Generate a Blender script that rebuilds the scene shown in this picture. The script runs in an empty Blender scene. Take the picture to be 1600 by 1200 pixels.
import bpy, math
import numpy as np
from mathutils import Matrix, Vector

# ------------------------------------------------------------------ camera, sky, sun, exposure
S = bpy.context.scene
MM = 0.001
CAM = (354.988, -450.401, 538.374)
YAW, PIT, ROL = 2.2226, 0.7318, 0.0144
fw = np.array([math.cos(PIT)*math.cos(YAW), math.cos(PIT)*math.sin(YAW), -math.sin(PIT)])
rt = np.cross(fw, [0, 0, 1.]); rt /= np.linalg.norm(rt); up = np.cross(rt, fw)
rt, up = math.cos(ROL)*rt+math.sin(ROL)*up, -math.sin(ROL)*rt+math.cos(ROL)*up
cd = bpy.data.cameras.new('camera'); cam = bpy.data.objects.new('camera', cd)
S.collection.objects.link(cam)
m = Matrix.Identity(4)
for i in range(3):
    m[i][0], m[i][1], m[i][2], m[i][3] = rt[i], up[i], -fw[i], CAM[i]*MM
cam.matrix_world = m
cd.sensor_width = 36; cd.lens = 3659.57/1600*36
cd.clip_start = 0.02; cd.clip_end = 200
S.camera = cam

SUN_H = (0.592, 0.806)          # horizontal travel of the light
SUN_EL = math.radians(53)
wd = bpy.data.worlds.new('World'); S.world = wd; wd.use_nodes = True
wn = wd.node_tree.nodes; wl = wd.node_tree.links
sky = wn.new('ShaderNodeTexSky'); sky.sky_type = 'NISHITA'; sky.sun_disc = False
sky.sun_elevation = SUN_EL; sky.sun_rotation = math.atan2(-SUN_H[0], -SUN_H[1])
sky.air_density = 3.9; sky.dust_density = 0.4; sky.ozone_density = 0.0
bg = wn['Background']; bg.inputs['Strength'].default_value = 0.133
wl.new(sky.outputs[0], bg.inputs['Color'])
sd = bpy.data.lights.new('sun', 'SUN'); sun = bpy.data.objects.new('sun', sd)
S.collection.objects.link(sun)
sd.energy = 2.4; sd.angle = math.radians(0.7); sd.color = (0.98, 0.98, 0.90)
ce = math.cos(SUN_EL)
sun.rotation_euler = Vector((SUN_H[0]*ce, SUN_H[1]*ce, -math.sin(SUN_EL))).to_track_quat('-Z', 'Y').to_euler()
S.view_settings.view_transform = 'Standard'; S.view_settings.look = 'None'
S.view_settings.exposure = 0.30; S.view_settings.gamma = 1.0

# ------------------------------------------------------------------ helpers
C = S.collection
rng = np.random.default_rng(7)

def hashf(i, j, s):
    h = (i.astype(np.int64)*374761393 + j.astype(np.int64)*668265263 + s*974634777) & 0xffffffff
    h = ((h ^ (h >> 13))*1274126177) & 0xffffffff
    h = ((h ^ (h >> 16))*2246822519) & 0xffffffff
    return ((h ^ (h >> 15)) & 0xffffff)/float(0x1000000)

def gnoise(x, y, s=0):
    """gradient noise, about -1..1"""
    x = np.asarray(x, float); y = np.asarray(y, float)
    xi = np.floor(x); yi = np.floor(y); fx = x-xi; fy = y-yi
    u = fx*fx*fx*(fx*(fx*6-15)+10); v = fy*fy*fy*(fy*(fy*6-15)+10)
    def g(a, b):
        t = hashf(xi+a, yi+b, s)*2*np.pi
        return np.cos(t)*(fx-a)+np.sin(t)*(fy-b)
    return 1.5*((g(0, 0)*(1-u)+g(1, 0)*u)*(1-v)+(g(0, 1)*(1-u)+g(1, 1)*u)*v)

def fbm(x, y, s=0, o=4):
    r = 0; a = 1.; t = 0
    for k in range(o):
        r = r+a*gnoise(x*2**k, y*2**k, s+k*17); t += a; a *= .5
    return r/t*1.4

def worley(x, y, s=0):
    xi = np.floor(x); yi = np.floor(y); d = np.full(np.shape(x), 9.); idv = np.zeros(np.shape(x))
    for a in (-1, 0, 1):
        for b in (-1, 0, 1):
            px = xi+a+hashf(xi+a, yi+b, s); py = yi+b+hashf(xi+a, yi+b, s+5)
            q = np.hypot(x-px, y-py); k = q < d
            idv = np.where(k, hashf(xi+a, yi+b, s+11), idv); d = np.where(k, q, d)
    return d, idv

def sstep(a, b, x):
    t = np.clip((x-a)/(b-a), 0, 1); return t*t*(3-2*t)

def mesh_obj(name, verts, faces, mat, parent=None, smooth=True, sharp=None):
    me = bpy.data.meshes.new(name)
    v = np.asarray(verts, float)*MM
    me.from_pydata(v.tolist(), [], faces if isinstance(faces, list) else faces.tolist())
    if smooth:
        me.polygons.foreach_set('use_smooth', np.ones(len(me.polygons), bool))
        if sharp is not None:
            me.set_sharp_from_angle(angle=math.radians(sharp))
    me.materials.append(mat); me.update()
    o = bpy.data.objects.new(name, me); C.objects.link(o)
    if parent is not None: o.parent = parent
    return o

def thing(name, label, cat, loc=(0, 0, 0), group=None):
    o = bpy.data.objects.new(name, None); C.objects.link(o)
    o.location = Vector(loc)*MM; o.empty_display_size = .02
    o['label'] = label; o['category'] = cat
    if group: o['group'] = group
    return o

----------

● **Description of the task**:
Output the listing above without altering a single character.

● **Solution below**:
Generate a Blender script that rebuilds the scene shown in this picture. The script runs in an empty Blender scene. Take the picture to be 1600 by 1200 pixels.
import bpy, math
import numpy as np
from mathutils import Matrix, Vector

# ------------------------------------------------------------------ camera, sky, sun, exposure
S = bpy.context.scene
MM = 0.001
CAM = (354.988, -450.401, 538.374)
YAW, PIT, ROL = 2.2226, 0.7318, 0.0144
fw = np.array([math.cos(PIT)*math.cos(YAW), math.cos(PIT)*math.sin(YAW), -math.sin(PIT)])
rt = np.cross(fw, [0, 0, 1.]); rt /= np.linalg.norm(rt); up = np.cross(rt, fw)
rt, up = math.cos(ROL)*rt+math.sin(ROL)*up, -math.sin(ROL)*rt+math.cos(ROL)*up
cd = bpy.data.cameras.new('camera'); cam = bpy.data.objects.new('camera', cd)
S.collection.objects.link(cam)
m = Matrix.Identity(4)
for i in range(3):
    m[i][0], m[i][1], m[i][2], m[i][3] = rt[i], up[i], -fw[i], CAM[i]*MM
cam.matrix_world = m
cd.sensor_width = 36; cd.lens = 3659.57/1600*36
cd.clip_start = 0.02; cd.clip_end = 200
S.camera = cam

SUN_H = (0.592, 0.806)          # horizontal travel of the light
SUN_EL = math.radians(53)
wd = bpy.data.worlds.new('World'); S.world = wd; wd.use_nodes = True
wn = wd.node_tree.nodes; wl = wd.node_tree.links
sky = wn.new('ShaderNodeTexSky'); sky.sky_type = 'NISHITA'; sky.sun_disc = False
sky.sun_elevation = SUN_EL; sky.sun_rotation = math.atan2(-SUN_H[0], -SUN_H[1])
sky.air_density = 3.9; sky.dust_density = 0.4; sky.ozone_density = 0.0
bg = wn['Background']; bg.inputs['Strength'].default_value = 0.133
wl.new(sky.outputs[0], bg.inputs['Color'])
sd = bpy.data.lights.new('sun', 'SUN'); sun = bpy.data.objects.new('sun', sd)
S.collection.objects.link(sun)
sd.energy = 2.4; sd.angle = math.radians(0.7); sd.color = (0.98, 0.98, 0.90)
ce = math.cos(SUN_EL)
sun.rotation_euler = Vector((SUN_H[0]*ce, SUN_H[1]*ce, -math.sin(SUN_EL))).to_track_quat('-Z', 'Y').to_euler()
S.view_settings.view_transform = 'Standard'; S.view_settings.look = 'None'
S.view_settings.exposure = 0.30; S.view_settings.gamma = 1.0

# ------------------------------------------------------------------ helpers
C = S.collection
rng = np.random.default_rng(7)

def hashf(i, j, s):
    h = (i.astype(np.int64)*374761393 + j.astype(np.int64)*668265263 + s*974634777) & 0xffffffff
    h = ((h ^ (h >> 13))*1274126177) & 0xffffffff
    h = ((h ^ (h >> 16))*2246822519) & 0xffffffff
    return ((h ^ (h >> 15)) & 0xffffff)/float(0x1000000)

def gnoise(x, y, s=0):
    """gradient noise, about -1..1"""
    x = np.asarray(x, float); y = np.asarray(y, float)
    xi = np.floor(x); yi = np.floor(y); fx = x-xi; fy = y-yi
    u = fx*fx*fx*(fx*(fx*6-15)+10); v = fy*fy*fy*(fy*(fy*6-15)+10)
    def g(a, b):
        t = hashf(xi+a, yi+b, s)*2*np.pi
        return np.cos(t)*(fx-a)+np.sin(t)*(fy-b)
    return 1.5*((g(0, 0)*(1-u)+g(1, 0)*u)*(1-v)+(g(0, 1)*(1-u)+g(1, 1)*u)*v)

def fbm(x, y, s=0, o=4):
    r = 0; a = 1.; t = 0
    for k in range(o):
        r = r+a*gnoise(x*2**k, y*2**k, s+k*17); t += a; a *= .5
    return r/t*1.4

def worley(x, y, s=0):
    xi = np.floor(x); yi = np.floor(y); d = np.full(np.shape(x), 9.); idv = np.zeros(np.shape(x))
    for a in (-1, 0, 1):
        for b in (-1, 0, 1):
            px = xi+a+hashf(xi+a, yi+b, s); py = yi+b+hashf(xi+a, yi+b, s+5)
            q = np.hypot(x-px, y-py); k = q < d
            idv = np.where(k, hashf(xi+a, yi+b, s+11), idv); d = np.where(k, q, d)
    return d, idv

def sstep(a, b, x):
    t = np.clip((x-a)/(b-a), 0, 1); return t*t*(3-2*t)

def mesh_obj(name, verts, faces, mat, parent=None, smooth=True, sharp=None):
    me = bpy.data.meshes.new(name)
    v = np.asarray(verts, float)*MM
    me.from_pydata(v.tolist(), [], faces if isinstance(faces, list) else faces.tolist())
    if smooth:
        me.polygons.foreach_set('use_smooth', np.ones(len(me.polygons), bool))
        if sharp is not None:
            me.set_sharp_from_angle(angle=math.radians(sharp))
    me.materials.append(mat); me.update()
    o = bpy.data.objects.new(name, me); C.objects.link(o)
    if parent is not None: o.parent = parent
    return o

def thing(name, label, cat, loc=(0, 0, 0), group=None):
    o = bpy.data.objects.new(name, None); C.objects.link(o)
    o.location = Vector(loc)*MM; o.empty_display_size = .02
    o['label'] = label; o['category'] = cat
    if group: o['group'] = group
    return o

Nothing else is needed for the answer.